Icebreaker: Getting Started
1995 was an epochal year for the PC: with the release of Windows 95, we suddenly had 32-bit addressing, true preemptive multitasking, and, most importantly for gaming, genuine hope for hardware-independent code in an increasingly unwieldy world of semi-compatibility. The installers for DOS games of the time presented to the user long lists of all the graphics, sound, and input devices they supported, and asked the user to select IRQ settings and other such arcana. 3D graphics accelerators were still a speck on the horizon, but the age of the CD-ROM multimedia extravaganza was here, and with it, long-since-forgotten extravagances like MPEG decoder cards. The new Windows Games SDK promised to simplify things by putting a layer of indirection between the software and the hardware — an indirection layer that, in a tremendous feat of denial and marketing spin, was dubbed “DirectX”. But none of this happened immediately, and PC game developers continued to primarily target DOS for a while. After all, not everyone had Windows 95 yet, and why limit your potential audience? Besides, Windows was reputedly inferior as a gaming platform — Windows 3.1 functioned as an abstraction layer too, but tended towards lowest common functionality.
So why, in 1995 of all times, would anyone release games for Windows 3.1? It seems like the worst of both worlds: limited adoption and lagging behind the cutting edge. But apparently it was a convenient platform to port things to — Myst, for example, never saw a DOS port, presumably because Windows 3.1 was a better fit to the original Macintosh code. Today’s selection, Icebreaker, was originally written for the 3DO, and, if I understand correctly, ported to both Windows and Mac simultaneously by a third party.
Installing Icebreaker on a modern system is a bit of an adventure. I’ve run it on a win32 system before, and I know from experience that it has overzealous copy protection that demands that you insert the CD even when you already did. The game’s author, Andrew Looney, has gone on record encouraging the use of a no-CD crack. Possibly related to this, I have never managed to get the game to play its intro, outro, or between-levels movies. But that’s not such a big deal: they’re not an essential part of the experience, and besides, they’re all stored as ordinary AVI files, watchable from the desktop.
A more serious obstacle is the palette requirement. Icebreaker will only run if Windows is set to 256 colors, neither more nor less. Windows apps in those days didn’t know how to change the color depth on their own — this is one of the many reasons why DOS was considered a superior gaming platform. The problem is, my current system doesn’t do 256 colors. 32-bit color it can handle without problems, but 8-bit, once the mainstay of VGA, isn’t even an option. It’s true that I’ve run other 256-color games lately, and even 16-color games, but only through an additional indirection layer — specifically, DOSBox. DOSBox is certainly capable of emulating 256-color mode on a more capable display, but unfortunately, it only runs DOS apps, not Windows 3.1 apps.
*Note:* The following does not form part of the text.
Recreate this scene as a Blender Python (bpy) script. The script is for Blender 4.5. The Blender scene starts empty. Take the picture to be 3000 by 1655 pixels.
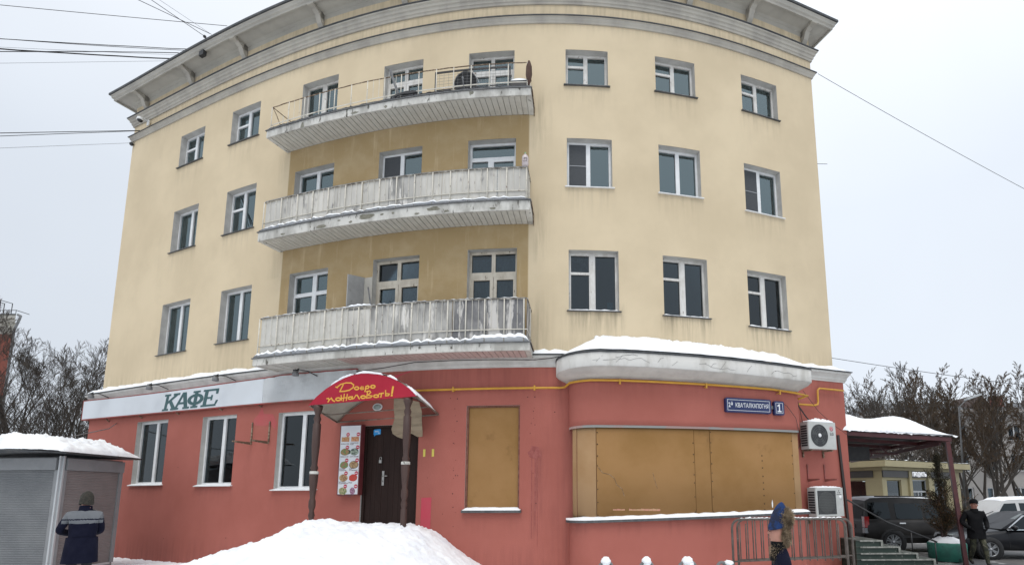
import bpy, bmesh, math, random
from math import sin, cos, pi, sqrt, exp, radians as R
from mathutils import Vector as V, Matrix as MX, noise as NZ
random.seed(7)
SC = bpy.context.scene
COL = SC.collection
# ------------------------------------------------------------------ camera
CZ = 2.05
PITCH, ROLL = 0.135784, 0.004736
cam = bpy.data.objects.new('camera', bpy.data.cameras.new('camera')); COL.objects.link(cam)
cam.data.sensor_width = 36; cam.data.lens = 18.0
cam.data.shift_x = -(1686.58 - 1500) / 3000; cam.data.shift_y = (1235.76 - 827.5) / 3000
cam.data.clip_start = .1; cam.data.clip_end = 3000
rt = V((1, 0, 0)); up = V((0, -sin(PITCH), cos(PITCH))); fw = V((0, cos(PITCH), sin(PITCH)))
r2 = rt * cos(ROLL) - up * sin(ROLL); u2 = rt * sin(ROLL) + up * cos(ROLL)
m = MX((r2, u2, -fw)).transposed().to_4x4(); m.translation = (0, 0, CZ)
cam.matrix_world = m
SC.camera = cam
# ------------------------------------------------------------------ world, sun, exposure
W = bpy.data.worlds.new('World'); SC.world = W; W.use_nodes = True
nt = W.node_tree; nt.nodes.clear()
SUN_EL, SUN_ROT = R(64), R(182)
sky = nt.nodes.new('ShaderNodeTexSky'); sky.sky_type = 'NISHITA'; sky.sun_disc = False
sky.sun_elevation = SUN_EL; sky.sun_rotation = SUN_ROT; sky.air_density = 1.0; sky.dust_density = 2.0
skb = nt.nodes.new('ShaderNodeVectorMath'); skb.operation = 'SCALE'; skb.inputs['Scale'].default_value = .09
nt.links.new(sky.outputs[0], skb.inputs[0])
# closed cloud deck (overcast): brighter overhead, faint broad mottling
geo = nt.nodes.new('ShaderNodeTexCoord'); sep = nt.nodes.new('ShaderNodeSeparateXYZ')
nt.links.new(geo.outputs['Generated'], sep.inputs[0])
rmp = nt.nodes.new('ShaderNodeValToRGB'); e = rmp.color_ramp.elements
e[0].position = 0; e[0].color = (.74, .79, .86, 1); e[1].position = 1; e[1].color = (1.25, 1.28, 1.33, 1)
q = e.new(.45); q.color = (.82, .88, .96, 1)
nt.links.new(sep.outputs['Z'], rmp.inputs[0])
nz = nt.nodes.new('ShaderNodeTexNoise'); nz.inputs['Scale'].default_value = 2.2; nz.inputs['Detail'].default_value = 3
nt.links.new(geo.outputs['Generated'], nz.inputs['Vector'])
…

I was about ready to give up and pick a different game, when I realized that Windows 3.1 itself is a DOS app, and can be run inside DOSBox.
Thus began the second round of installation fun: locating Windows 3.1 device drivers that behave correctly under DOSBox. None of the built-in graphics drivers supported 640x480x256, but I managed to find something that worked just as well, given a little help from Vogons. It took me a few tries to find a Soundblaster driver that actually produced sound. But now, I have a convoluted-but-functional Windows 3.1 gaming system that, as an added bonus, works on my Macbook, which I really wasn’t expecting when I got started.
Tomorrow, I suppose I’ll try to describe the actual game.
[ADDENDUM] Looks like I could have just installed it under XP and checked the “Run in 256 colors” setting in the “Compatibility” tab in the shortcut properties. But that wouldn’t have helped me play it on the Macbook.
I’m not sure what version of Windows you’re running, but one of the compatibility options you can set, at least in Vista and 7 and possibly also in XP (not sure), is to force 256 colors. I make no guarantees that this would actually get the game to run – there may be other underlying stuff that would go haywire, and a Win 3.1 install on DOSBox seems like a better approach in the long run. But it is an option.
Oh,hey. Look at that. “Run in 256 colors” in the Compatibility tab under XP. I must have seen that a thousand times when trying to run older games, but forgot all about it at the one moment when I needed it.
Look through the files on the CD. Allegedly, there’s a .z5 version of the game.
There is a “.z5 version”, yes; but that’s more of an IF Arcade entry avant la lettre: A one-level, text-only environment which is almost, but not quite, entirely unlike the actual icebreaker game.
Play it, though; if only to complete your Plotkin scorecard..
Great review! I’m so glad you were able to get through all those technical problems and play the game! One minor correction/tidbit: the ports to Mac and Windows weren’t really done by a third party, they were done by other programmers at Magnet. The Mac port was done single-handedly by Mr. Andrew Plotkin himself; the PC version required a team of at least 2 guys (one of whom was noted LARP author Mike Young) and still took longer. (Personally, I never thought it played as well on a computer as it had on the 3DO.)